Pas du tout ! L’Histoire ne doit, en aucun cas, être écrite avec un quelconque parti pris, sinon elle perd toute sa crédibilité et n’aura aucun sens.
L’Histoire d’un peuple ou d’un pays doit être rapportée dans sa pleine authenticité. J’ai essayé au maximum de ne pas tomber dans les travers de l’embellissement et de l’exagération. J’ai écrit pour rendre compte, pour rapporter fidèlement ce qui est vrai et ce que je crois être proche de la vérité.
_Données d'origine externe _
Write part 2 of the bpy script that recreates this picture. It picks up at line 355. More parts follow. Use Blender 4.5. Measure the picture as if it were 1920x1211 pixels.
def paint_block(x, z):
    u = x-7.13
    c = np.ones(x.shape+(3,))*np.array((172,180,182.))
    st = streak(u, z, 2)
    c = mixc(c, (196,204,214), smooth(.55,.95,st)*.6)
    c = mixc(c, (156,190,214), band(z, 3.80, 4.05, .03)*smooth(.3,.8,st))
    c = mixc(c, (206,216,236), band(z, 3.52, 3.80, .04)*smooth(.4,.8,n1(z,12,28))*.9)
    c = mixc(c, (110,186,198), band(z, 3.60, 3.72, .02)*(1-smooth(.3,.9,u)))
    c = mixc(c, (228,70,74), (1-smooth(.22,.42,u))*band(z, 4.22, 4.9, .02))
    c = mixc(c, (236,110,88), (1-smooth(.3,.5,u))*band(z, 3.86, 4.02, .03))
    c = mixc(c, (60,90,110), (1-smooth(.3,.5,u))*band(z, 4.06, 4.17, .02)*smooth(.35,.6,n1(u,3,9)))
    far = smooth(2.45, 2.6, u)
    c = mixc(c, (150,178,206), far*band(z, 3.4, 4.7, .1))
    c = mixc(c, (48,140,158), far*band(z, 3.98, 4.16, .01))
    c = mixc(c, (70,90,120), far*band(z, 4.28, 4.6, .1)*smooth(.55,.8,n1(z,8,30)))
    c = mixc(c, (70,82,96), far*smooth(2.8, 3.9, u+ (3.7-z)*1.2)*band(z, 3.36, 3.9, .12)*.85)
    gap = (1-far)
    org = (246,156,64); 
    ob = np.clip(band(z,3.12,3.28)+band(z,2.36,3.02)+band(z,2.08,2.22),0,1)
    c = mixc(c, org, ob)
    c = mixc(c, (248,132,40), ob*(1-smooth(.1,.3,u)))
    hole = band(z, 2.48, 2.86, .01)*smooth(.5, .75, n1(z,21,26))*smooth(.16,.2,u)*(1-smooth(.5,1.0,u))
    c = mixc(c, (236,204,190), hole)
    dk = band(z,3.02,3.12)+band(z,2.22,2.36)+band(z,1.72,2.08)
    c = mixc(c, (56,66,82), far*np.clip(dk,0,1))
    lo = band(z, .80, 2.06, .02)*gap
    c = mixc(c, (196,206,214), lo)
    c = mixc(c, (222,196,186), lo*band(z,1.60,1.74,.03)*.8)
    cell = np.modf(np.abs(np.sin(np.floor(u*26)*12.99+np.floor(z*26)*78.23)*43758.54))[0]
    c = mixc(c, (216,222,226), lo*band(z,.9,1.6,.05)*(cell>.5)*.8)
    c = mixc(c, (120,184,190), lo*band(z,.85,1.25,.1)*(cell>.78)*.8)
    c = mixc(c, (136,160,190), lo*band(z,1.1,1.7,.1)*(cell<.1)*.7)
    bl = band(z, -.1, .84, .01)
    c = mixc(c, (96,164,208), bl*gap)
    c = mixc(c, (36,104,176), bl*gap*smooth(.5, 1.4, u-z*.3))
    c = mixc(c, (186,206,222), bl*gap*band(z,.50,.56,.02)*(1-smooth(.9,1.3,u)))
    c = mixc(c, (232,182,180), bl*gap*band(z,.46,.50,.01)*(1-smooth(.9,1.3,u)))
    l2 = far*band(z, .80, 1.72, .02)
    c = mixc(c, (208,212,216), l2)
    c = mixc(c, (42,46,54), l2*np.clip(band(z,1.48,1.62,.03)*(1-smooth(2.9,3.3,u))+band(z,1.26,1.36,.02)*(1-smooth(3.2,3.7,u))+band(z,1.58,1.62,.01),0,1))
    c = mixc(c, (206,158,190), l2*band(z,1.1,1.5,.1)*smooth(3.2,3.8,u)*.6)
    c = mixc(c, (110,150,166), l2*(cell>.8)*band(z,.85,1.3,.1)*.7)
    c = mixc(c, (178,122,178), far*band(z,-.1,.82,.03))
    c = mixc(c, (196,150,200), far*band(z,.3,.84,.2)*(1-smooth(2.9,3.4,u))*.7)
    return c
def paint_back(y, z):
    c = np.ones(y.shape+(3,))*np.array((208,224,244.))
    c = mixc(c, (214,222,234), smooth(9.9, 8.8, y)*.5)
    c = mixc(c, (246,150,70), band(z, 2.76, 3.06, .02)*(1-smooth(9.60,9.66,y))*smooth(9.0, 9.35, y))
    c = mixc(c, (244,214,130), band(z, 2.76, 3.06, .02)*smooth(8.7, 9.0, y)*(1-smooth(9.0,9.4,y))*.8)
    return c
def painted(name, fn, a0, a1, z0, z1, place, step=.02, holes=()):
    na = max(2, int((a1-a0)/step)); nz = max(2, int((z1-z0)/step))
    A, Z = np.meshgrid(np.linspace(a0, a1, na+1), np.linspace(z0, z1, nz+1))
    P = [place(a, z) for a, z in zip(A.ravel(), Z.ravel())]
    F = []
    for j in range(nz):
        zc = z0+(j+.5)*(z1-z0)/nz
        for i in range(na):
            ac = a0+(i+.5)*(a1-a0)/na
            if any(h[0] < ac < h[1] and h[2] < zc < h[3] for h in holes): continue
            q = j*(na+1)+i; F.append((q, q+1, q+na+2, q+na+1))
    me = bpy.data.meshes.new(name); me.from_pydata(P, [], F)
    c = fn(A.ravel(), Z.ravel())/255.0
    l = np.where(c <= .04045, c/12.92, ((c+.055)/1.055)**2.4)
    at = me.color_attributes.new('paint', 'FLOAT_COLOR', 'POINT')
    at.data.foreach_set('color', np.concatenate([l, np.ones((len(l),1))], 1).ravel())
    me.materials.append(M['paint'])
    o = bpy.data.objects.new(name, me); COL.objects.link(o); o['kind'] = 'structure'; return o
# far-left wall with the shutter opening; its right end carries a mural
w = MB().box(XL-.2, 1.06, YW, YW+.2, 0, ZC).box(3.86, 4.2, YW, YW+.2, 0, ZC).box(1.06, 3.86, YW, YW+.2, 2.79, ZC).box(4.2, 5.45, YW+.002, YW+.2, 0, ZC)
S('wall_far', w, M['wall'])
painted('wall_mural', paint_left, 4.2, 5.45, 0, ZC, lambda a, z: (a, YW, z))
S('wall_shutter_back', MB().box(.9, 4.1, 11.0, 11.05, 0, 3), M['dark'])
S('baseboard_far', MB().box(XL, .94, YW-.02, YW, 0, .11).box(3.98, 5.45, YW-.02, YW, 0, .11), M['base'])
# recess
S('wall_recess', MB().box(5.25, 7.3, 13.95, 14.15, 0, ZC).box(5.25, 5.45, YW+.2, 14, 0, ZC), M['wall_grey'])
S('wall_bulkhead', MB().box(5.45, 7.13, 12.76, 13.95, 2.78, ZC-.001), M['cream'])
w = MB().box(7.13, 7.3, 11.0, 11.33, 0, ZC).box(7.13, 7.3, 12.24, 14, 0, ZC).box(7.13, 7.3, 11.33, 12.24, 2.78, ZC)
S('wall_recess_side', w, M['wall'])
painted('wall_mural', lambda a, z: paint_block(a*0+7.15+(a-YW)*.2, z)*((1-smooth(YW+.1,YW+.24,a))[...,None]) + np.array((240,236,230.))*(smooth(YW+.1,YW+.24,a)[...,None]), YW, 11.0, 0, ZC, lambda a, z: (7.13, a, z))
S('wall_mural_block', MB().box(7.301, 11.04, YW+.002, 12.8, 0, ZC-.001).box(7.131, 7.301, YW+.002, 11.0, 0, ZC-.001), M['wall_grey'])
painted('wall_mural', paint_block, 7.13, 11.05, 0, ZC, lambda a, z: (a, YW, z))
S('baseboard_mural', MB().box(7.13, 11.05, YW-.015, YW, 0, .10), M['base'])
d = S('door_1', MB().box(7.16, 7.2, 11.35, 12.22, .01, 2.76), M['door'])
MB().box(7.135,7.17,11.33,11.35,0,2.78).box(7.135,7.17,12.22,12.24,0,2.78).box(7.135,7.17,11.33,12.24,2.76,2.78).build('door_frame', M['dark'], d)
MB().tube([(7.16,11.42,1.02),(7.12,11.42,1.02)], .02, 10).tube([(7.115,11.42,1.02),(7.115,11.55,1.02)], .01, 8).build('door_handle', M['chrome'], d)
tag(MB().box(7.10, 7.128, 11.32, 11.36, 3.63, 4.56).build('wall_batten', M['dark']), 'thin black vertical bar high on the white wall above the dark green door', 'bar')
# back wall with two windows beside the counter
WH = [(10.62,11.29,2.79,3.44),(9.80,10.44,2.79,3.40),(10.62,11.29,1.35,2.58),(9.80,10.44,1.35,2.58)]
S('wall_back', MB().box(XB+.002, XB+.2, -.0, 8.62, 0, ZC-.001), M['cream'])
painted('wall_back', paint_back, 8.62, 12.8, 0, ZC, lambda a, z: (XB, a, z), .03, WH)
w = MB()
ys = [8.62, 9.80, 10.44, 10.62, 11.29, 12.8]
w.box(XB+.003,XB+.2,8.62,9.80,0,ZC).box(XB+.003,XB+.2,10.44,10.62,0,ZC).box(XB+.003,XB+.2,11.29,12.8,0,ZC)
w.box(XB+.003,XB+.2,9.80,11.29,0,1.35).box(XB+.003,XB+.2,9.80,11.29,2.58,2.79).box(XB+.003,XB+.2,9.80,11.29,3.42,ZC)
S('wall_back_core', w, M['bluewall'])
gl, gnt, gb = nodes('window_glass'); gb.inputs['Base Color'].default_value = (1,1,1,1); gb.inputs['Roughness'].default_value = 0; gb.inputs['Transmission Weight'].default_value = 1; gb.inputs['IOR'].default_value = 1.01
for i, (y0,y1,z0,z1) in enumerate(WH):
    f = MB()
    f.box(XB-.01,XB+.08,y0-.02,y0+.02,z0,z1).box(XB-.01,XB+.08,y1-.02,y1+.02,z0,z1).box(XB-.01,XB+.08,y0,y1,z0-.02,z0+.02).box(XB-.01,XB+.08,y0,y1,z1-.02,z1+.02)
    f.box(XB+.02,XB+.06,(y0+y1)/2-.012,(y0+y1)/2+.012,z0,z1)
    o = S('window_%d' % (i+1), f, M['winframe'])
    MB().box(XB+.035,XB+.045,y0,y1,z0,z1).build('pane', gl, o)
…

Il n’y a pas évidemment d’œuvres, surtout quand il s’agit de monographies, qui ne pèchent pas par des insuffisances, des oublis…
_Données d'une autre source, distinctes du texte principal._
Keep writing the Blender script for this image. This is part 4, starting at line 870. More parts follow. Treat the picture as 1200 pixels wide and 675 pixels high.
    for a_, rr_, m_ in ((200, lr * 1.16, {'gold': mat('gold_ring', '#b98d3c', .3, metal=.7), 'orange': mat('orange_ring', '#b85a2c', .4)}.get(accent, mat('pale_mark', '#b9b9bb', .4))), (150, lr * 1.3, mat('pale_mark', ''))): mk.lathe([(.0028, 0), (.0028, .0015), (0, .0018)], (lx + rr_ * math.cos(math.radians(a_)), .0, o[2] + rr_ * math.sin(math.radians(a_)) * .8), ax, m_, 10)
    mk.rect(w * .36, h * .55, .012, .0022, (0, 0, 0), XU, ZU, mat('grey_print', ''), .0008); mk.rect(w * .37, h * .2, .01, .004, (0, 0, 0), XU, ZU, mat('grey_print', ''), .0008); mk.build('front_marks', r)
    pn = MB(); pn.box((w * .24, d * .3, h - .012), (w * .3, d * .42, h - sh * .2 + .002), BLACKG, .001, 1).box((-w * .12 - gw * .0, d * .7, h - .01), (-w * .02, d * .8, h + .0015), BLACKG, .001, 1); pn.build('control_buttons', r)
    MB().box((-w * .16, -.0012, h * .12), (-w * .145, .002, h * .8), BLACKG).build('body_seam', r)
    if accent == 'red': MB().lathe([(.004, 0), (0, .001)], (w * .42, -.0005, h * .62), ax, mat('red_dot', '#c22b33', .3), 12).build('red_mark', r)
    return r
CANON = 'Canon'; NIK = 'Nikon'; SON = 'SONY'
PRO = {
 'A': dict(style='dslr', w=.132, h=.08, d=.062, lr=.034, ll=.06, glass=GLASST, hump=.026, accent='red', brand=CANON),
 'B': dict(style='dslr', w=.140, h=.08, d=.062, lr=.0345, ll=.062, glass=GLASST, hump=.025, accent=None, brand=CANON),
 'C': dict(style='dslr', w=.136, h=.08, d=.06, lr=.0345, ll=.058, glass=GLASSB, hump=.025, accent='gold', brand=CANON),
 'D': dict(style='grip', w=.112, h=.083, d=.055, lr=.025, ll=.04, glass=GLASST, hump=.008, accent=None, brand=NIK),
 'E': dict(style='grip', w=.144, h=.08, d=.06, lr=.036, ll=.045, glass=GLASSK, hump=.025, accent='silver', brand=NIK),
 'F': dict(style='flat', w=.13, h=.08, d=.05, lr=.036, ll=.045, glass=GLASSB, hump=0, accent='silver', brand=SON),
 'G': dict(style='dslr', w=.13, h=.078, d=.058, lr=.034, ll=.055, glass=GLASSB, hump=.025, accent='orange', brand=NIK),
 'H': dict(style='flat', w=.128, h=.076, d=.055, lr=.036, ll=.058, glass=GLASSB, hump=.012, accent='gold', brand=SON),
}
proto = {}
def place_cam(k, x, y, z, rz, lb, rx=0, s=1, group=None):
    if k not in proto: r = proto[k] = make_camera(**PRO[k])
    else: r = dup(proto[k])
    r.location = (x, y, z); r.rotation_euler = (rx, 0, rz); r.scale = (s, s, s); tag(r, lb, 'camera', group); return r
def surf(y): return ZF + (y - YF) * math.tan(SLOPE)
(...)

Y AURA-T-IL UN SECOND TOME POUR CETTE MONOGRAPHIE, PARCE QUE, APPAREMMENT, RIEN QUE POUR LE CHAPITRE HISTOIRE, IL Y A ENCORE BEAUCOUP À DIRE ?
Disons oui, mais n’exagérons pas ! Il y a quelque chose en préparation ! D’abord un reportage vidéo sur le village Timri Mahmoud, actuellement au niveau du montage, un complément pour l’ouvrage et un projet destiné aux enfants sur l’Histoire de notre pays, jusqu’à la glorieuse Révolution libératrice de 1954/62.
En tout cas, j’ai du temps libre, et je le consacre à la lecture et à l’écriture.
JE VOUS LAISSE CONCLURE…
Que dire sinon que je souhaite que l’Algérie se réconcilie avec elle‐même et avec son histoire. Nous sommes une Nation solide qui a émergé des profondeurs de l’Histoire sur cette terre ancestrale arrosée par le sang de millions de martyrs, un million et demi, rien que durant les 7 années de la révolution 54/62.